Comment by dlcarrier
4 hours ago
The primary function of modern operating systems is to allow multiple programs to run, without interfering with each other, even if they try too. This means that each program can only read its own limited amount of memory and only gets to use the processor for a limited time, before another program gets a turn. Windows did not start using those features until Windows NT, which XP is based off of. Through Windows 98, any program could do whatever it wanted, and that hardware sat idle. Windows versions up to 98 were more like a library of features that a program could use, to display a user interface and talk to hardware peripherals.
There's special hardware in a processor, for the operating system to limit each programs access to memory and processing time, which Windows 9x leaves unused. This means that the Windows 9x Subsystem for Linux can say "look at me i'm the operating system now" and take over that hardware to run a modern operating system.

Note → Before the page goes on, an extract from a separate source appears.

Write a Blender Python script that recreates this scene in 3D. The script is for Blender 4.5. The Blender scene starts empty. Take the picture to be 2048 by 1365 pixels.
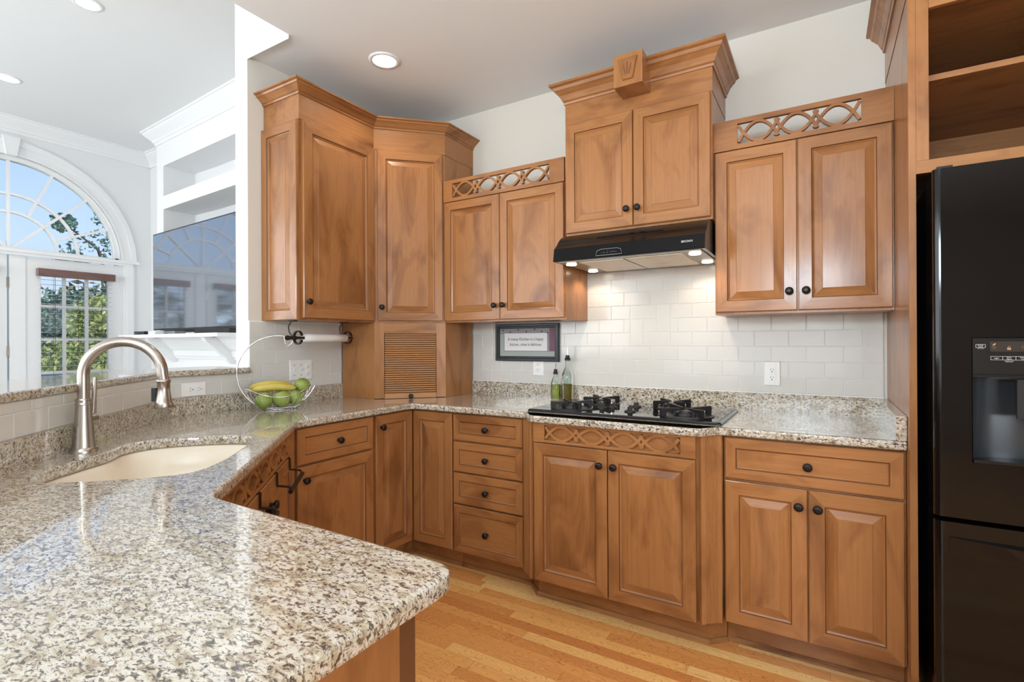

That's greatly oversimplified, or less generously, just flat out wrong. Win32 programs have always had their own isolated address space. That infamous BSOD is the result of memory protection hardware catching an access to something outside of that address space. When you open a DOS box, it uses the paging and V86 hardware mechanisms to create a new virtual machine, even though it shares some memory with the instance of DOS from which Windows was booted.
What Windows 9x didn't have was security. A program could interfere with these mechanisms, but usually only if it was designed to do that, not as a result of a random bug (if the entire machine crashed, it was usually because of a buggy driver).
Thank you, that's a great explanation.